Please determine how many lines of the material include the word "scene", and respond with nothing but that number.
* * * * *
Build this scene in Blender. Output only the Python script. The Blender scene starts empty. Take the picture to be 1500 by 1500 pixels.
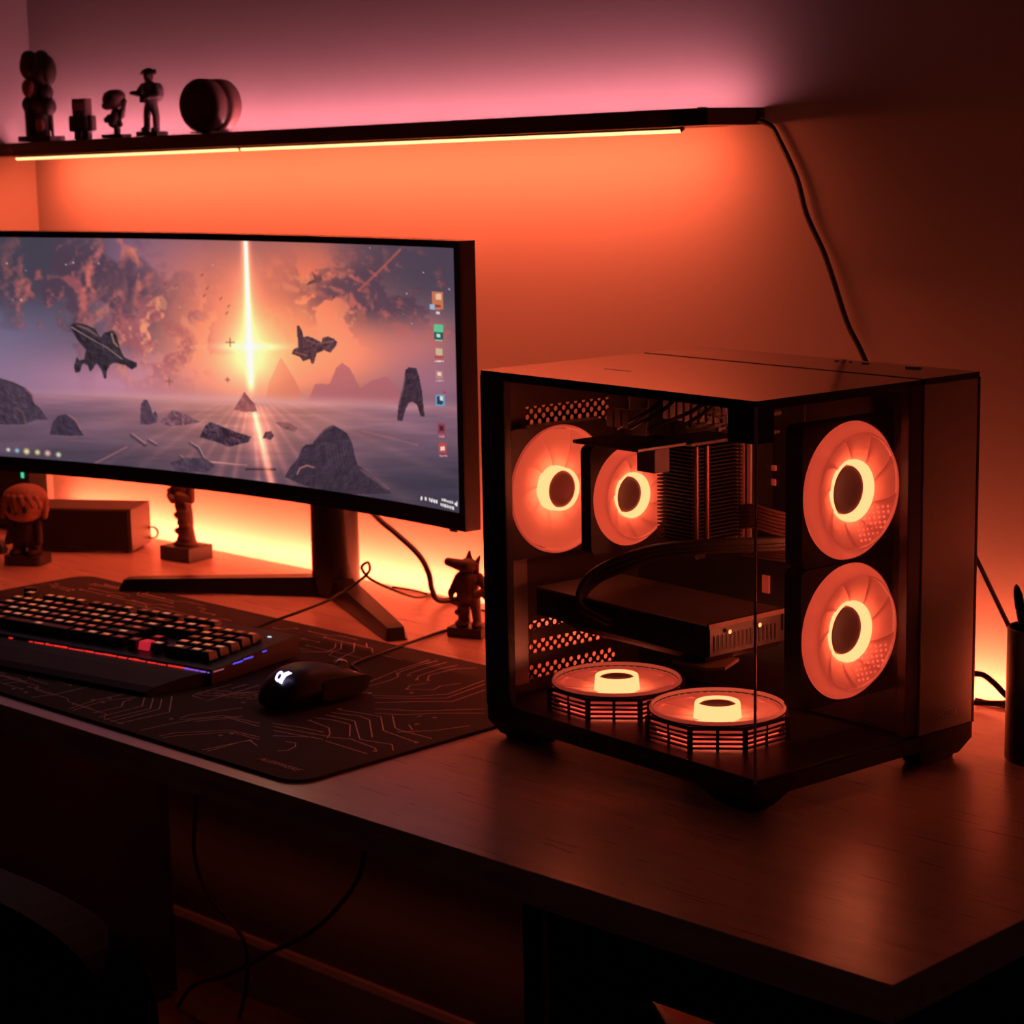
import bpy, bmesh, math, random
import numpy as np
from mathutils import Vector, Matrix, Euler
random.seed(7)
PI = math.pi
SC = bpy.context.scene
COL = SC.collection

# ------------------------------------------------------------------ helpers
def srgb(r, g, b):
    f = lambda c: (c/255/12.92 if c/255 <= .04045 else ((c/255+.055)/1.055)**2.4)
    return (f(r), f(g), f(b), 1)

def tag(o, label=None, cat=None, group=None, kind=None):
    if label: o['label'] = label
    if cat: o['category'] = cat
    if group: o['group'] = group
    if kind: o['kind'] = kind
    return o

def empty(name, loc=(0, 0, 0), rz=0, label=None, cat=None, group=None):
    o = bpy.data.objects.new(name, None)
    COL.objects.link(o)
    o.empty_display_size = .02
    o.location = loc
    o.rotation_euler = (0, 0, rz)
    return tag(o, label, cat, group)

def copy_tree(o, parent=None):
    c = o.copy()
    COL.objects.link(c)
    c.parent = parent
    for ch in list(o.children):
        copy_tree(ch, c)
    return c

class MB:
    """collects shapes into one mesh object"""
    def __init__(s):
        s.bm = bmesh.new()
    def _mat(s, faces, mi):
        for f in faces: f.material_index = mi
    def box(s, x0, x1, y0, y1, z0, z1, M=None, mi=0, bev=0):
        vs = [Vector((x, y, z)) for x in (x0, x1) for y in (y0, y1) for z in (z0, z1)]
        v = [s.bm.verts.new(M @ p if M else p) for p in vs]
        fs = [s.bm.faces.new([v[i] for i in q]) for q in
              ((0, 1, 3, 2), (4, 6, 7, 5), (0, 4, 5, 1), (2, 3, 7, 6), (0, 2, 6, 4), (1, 5, 7, 3))]
        s._mat(fs, mi)
        if bev:
            es = list({e for f in fs for e in f.edges})
            r = bmesh.ops.bevel(s.bm, geom=es, offset=bev, segments=2, affect='EDGES', profile=.5)
            s._mat(r['faces'], mi)
        return s
    def prism(s, poly, z0, z1, M=None, mi=0, top=None):
        """extrude a 2D polygon (ccw) from z0 to z1; top = optional second polygon"""
        top = top or poly
        T = (lambda p: M @ p) if M else (lambda p: p)
        a = [s.bm.verts.new(T(Vector((p[0], p[1], z0)))) for p in poly]
        b = [s.bm.verts.new(T(Vector((p[0], p[1], z1)))) for p in top]
        n = len(a)
        fs = [s.bm.faces.new(a[::-1]), s.bm.faces.new(b)]
        for i in range(n):
            fs.append(s.bm.faces.new((a[i], a[(i+1) % n], b[(i+1) % n], b[i])))
        s._mat(fs, mi)
        return s
    def lathe(s, prof, seg=48, M=None, mi=0, closed=False, a0=0, a1=2*PI):
        """revolve (r,z) profile about z"""
        T = (lambda p: M @ p) if M else (lambda p: p)
        full = abs(a1-a0-2*PI) < 1e-6
        n = seg if full else seg+1
        rings = []
        for r, z in prof:
            if r < 1e-7:
                rings.append([s.bm.verts.new(T(Vector((0, 0, z))))])
            else:
                rings.append([s.bm.verts.new(T(Vector((r*math.cos(a0+(a1-a0)*i/seg), r*math.sin(a0+(a1-a0)*i/seg), z)))) for i in range(n)])
        fs = []
        k = len(rings)
        for j in range(k if closed else k-1):
            A, B = rings[j], rings[(j+1) % k]
            for i in range(seg):
                i2 = (i+1) % n
                if len(A) == 1 and len(B) == 1: continue
                if len(A) == 1: fs.append(s.bm.faces.new((A[0], B[i2], B[i])))
                elif len(B) == 1: fs.append(s.bm.faces.new((A[i], A[i2], B[0])))
                else: fs.append(s.bm.faces.new((A[i], A[i2], B[i2], B[i])))
        s._mat(fs, mi)
        return s
    def cyl(s, p0, p1, r0, r1=None, seg=16, mi=0):
        r1 = r0 if r1 is None else r1
        p0, p1 = Vector(p0), Vector(p1)
        d = p1-p0
        M = Matrix.Translation(p0) @ d.to_track_quat('Z', 'Y').to_matrix().to_4x4()
        L = d.length
        return s.lathe([(0, 0), (r0, 0), (r1, L), (0, L)], seg, M, mi)
    def tube(s, pts, r, seg=8, sub=6, mi=0):
        pts = [Vector(p) for p in pts]
        if sub > 1 and len(pts) > 2:
            out = []
            for i in range(len(pts)-1):
                p0 = pts[max(i-1, 0)]; p1 = pts[i]; p2 = pts[i+1]; p3 = pts[min(i+2, len(pts)-1)]
                for k in range(sub):
                    t = k/sub
                    out.append(.5*((2*p1)+(p2-p0)*t+(2*p0-5*p1+4*p2-p3)*t*t+(3*p1-p0-3*p2+p3)*t**3))
            out.append(pts[-1]); pts = out
        rings = []
        up = Vector((0, 0, 1))
        t0 = (pts[1]-pts[0]).normalized()
        nrm = t0.cross(up) if abs(t0.z) < .95 else t0.cross(Vector((1, 0, 0)))
        nrm.normalize()
        for i, p in enumerate(pts):
            t = (pts[min(i+1, len(pts)-1)]-pts[max(i-1, 0)]).normalized()
            nrm = (nrm-t*nrm.dot(t)).normalized()
            b = t.cross(nrm)
            rings.append([s.bm.verts.new(p+nrm*(r*math.cos(2*PI*k/seg))+b*(r*math.sin(2*PI*k/seg))) for k in range(seg)])
        fs = []
        for i in range(len(rings)-1):
            for k in range(seg):
                fs.append(s.bm.faces.new((rings[i][k], rings[i][(k+1) % seg], rings[i+1][(k+1) % seg], rings[i+1][k])))
        fs.append(s.bm.faces.new(rings[0][::-1])); fs.append(s.bm.faces.new(rings[-1]))
        s._mat(fs, mi)
        return s
    def sphere(s, c, r, M=None, mi=0, seg=20):
        r = (r, r, r) if isinstance(r, (int, float)) else r
        T = Matrix.Translation(c) @ (M or Matrix()) @ Matrix.Diagonal((*r, 1))
        g = bmesh.ops.create_uvsphere(s.bm, u_segments=seg, v_segments=max(8, seg*2//3), radius=1, matrix=T)
        s._mat({f for v in g['verts'] for f in v.link_faces}, mi)
        return s
    def cap(s, p0, p1, r0, r1=None, seg=14):
        """capsule"""
        r1 = r0 if r1 is None else r1
        s.cyl(p0, p1, r0, r1, seg); s.sphere(p0, r0, seg=seg); s.sphere(p1, r1, seg=seg)
        return s
    def build(s, name, mats, parent=None, smooth=False, angle=40):
        bm = s.bm
        bmesh.ops.recalc_face_normals(bm, faces=bm.faces)
        me = bpy.data.meshes.new(name)
        bm.to_mesh(me); bm.free()
        for m in (mats if isinstance(mats, (list, tuple)) else [mats]): me.materials.append(m)
        if smooth:
            for p in me.polygons: p.use_smooth = True
            try: me.set_sharp_from_angle(angle=math.radians(angle))
            except Exception: pass
        o = bpy.data.objects.new(name, me)
        COL.objects.link(o)
        if parent: o.parent = parent
        return o
    def blob(s, name, mat, parent=None, voxel=.0015, smooth_it=4):
        """melt the collected shapes into one continuous surface"""
        o = s.build('tmp', mat)
        r = o.modifiers.new('r', 'REMESH'); r.mode = 'VOXEL'; r.voxel_size = voxel
        if smooth_it:
            k = o.modifiers.new('s', 'SMOOTH'); k.factor = .5; k.iterations = smooth_it
        dg = bpy.context.evaluated_depsgraph_get(); dg.update()
        me = bpy.data.meshes.new_from_object(o.evaluated_get(dg))
        old = o.data
        bpy.data.objects.remove(o); bpy.data.meshes.remove(old)
        me.name = name
        me.materials.clear(); me.materials.append(mat)
        for p in me.polygons: p.use_smooth = True
        o = bpy.data.objects.new(name, me); COL.objects.link(o)
        if parent: o.parent = parent
        return o

def text_obj(name, body, size, mat, parent=None, depth=.0002, shear=0, M=None, align='LEFT'):
    cu = bpy.data.curves.new(name, 'FONT')
    cu.body = body; cu.size = size; cu.extrude = depth; cu.shear = shear; cu.align_x = align
    t = bpy.data.objects.new(name, cu); COL.objects.link(t)
    dg = bpy.context.evaluated_depsgraph_get(); dg.update()
    me = bpy.data.meshes.new_from_object(t.evaluated_get(dg))
    bpy.data.objects.remove(t); bpy.data.curves.remove(cu)
    me.materials.clear(); me.materials.append(mat)
    if M: me.transform(M)
    o = bpy.data.objects.new(name, me); COL.objects.link(o)
    if parent: o.parent = parent
    return o

def rrect(x0, x1, y0, y1, r, n=6):
    pts = []
    for cx, cy, a in ((x1-r, y1-r, 0), (x0+r, y1-r, PI/2), (x0+r, y0+r, PI), (x1-r, y0+r, 3*PI/2)):
        for k in range(n+1):
            t = a+PI/2*k/n
            pts.append((cx+r*math.cos(t), cy+r*math.sin(t)))
    return pts

# ------------------------------------------------------------------ materials
def mat(name):
    m = bpy.data.materials.new(name); m.use_nodes = True
    nt = m.node_tree
    return m, nt, nt.nodes, nt.links, nt.nodes['Principled BSDF']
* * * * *
* Finished task *
2